62a. Changes in inventory unplanned investment are used by economists in order to determine
a. changes in business capital.
b. the total value of goods produced and sold in a year.
c. the total value of sold products.
d. the total value of goods produced but not sold in a year.
e. changes in planned investment.
62b. In the income-expenditure analysis, the change in the equilibrium level output that results from a given change in the level of investment is larger the:
a. smaller is the initial level of national income.
b. larger is the marginal propensity to consume.
c. larger is the initial level of aggregate expenditures.
d. smaller the MPC
e. all of the above
62c.
In the Keynesian income-expenditures model, equilibrium occurs when the output produced:
a. equals household consumption.
b. equals the natural unemployment rate.
c. when the expenditure line intersects the 45 degree line.
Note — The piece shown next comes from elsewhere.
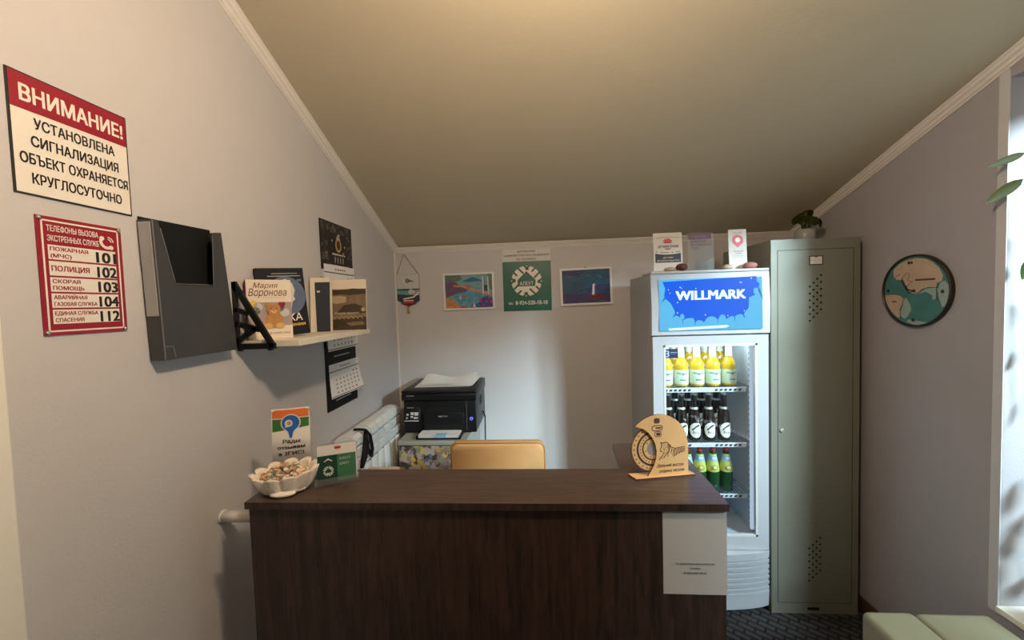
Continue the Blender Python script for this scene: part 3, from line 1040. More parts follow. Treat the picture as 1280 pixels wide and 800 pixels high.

d. equals planned aggregate expenditures.
e. c and d.
Answer 62.a. total value of goods produced and sold in a year.
reason- unplanned inventory investment is also called change in inventory. Change in inventory is when aggregate expenditure is not equal to aggregate output.
Answer 62. b. larger the marginal propensity to consume
reason- Multiplier=1/(1-mpc)
larger the MPC, larger will be the multiplier. Larger will be the change in output due to change in investment.
Answer 62.c. c and d.
reason- Equilibrium in Income- expenditure model occurs whe. output= planned aggregate expenditure.
planned aggregate expenditure is the 45 degree line.